SEPA members continue to lead the industry in grid modernization, resilience, and DER integration projects. For example, Portland General Electric has developed a public-private partnership with the City of Beaverton to provide a microgrid that, when in grid-connected mode, provides ancillary services such as voltage and frequency support and can operate for up to 21 days in island mode. SEPA members such as SDG&E, Xcel, and many more are demonstrating new capabilities with microgrid and DER integration projects both in-front-of and behind-the-meter. These projects demonstrate how utilities can leverage DER integration to create new value for customers and shareholders and enable a more automated, renewable, and distributed grid of the future, and are featured in this Utility Microgrid Guidehouse white paper.

Moving Forward Together

Energy resources are changing. The grid is evolving more rapidly now than ever. The energy network of tomorrow will be decentralized, carbon free, and digitized. To get there, utility teams are finding new ways to collaborate and work together to enable a holistic approach to grid management. Only in this way can the world transition to a future that benefits from intelligent, sustainable energy resources to meet the world’s complex energy needs efficiently and reliably.

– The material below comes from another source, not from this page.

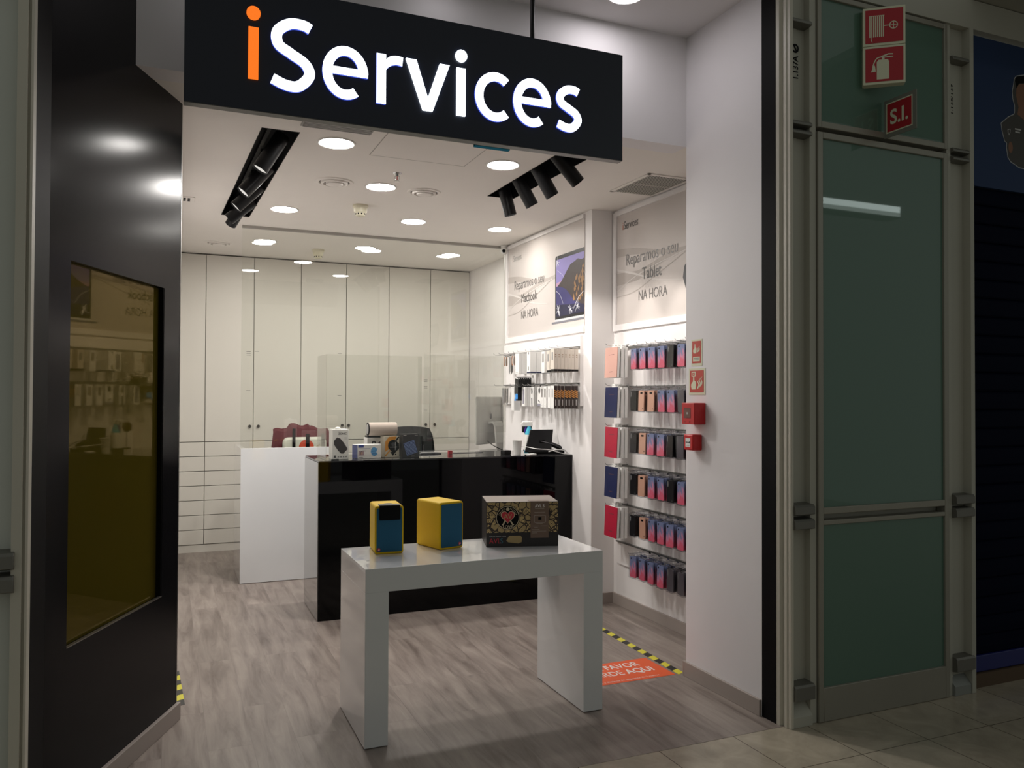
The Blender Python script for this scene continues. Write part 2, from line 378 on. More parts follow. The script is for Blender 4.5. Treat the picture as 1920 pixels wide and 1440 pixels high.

“We need to make the grid smarter and cleaner. This is the great challenge of our time. The power industry isn’t known for being on the forefront of technology adoption, but the transition away from a century-old, hardware-dependent analog grid toward a modern software-based digital grid is not just desirable but essential,” says Patrick Lee, CEO of PXiSE.

Now is the time to act and lead the industry forward. Visionary utilities in the U.S. and around the world are taking action, deploying advanced grid control technologies that are scalable to adapt to ever-changing demand. By unifying grid assets in a coordinated fashion, they’re also able to add flexibility and reinforce resilience at a time when energy security has become a fundamental concern.

Just as the order and structure in musical composition serves to arrange the order and structure of players performing in an orchestra, led by a conductor who ensures proper rhythmic flow, so too does a decentralized grid need a unifying presence to ensure that its diverse and dynamic assets are coordinated and harmonized.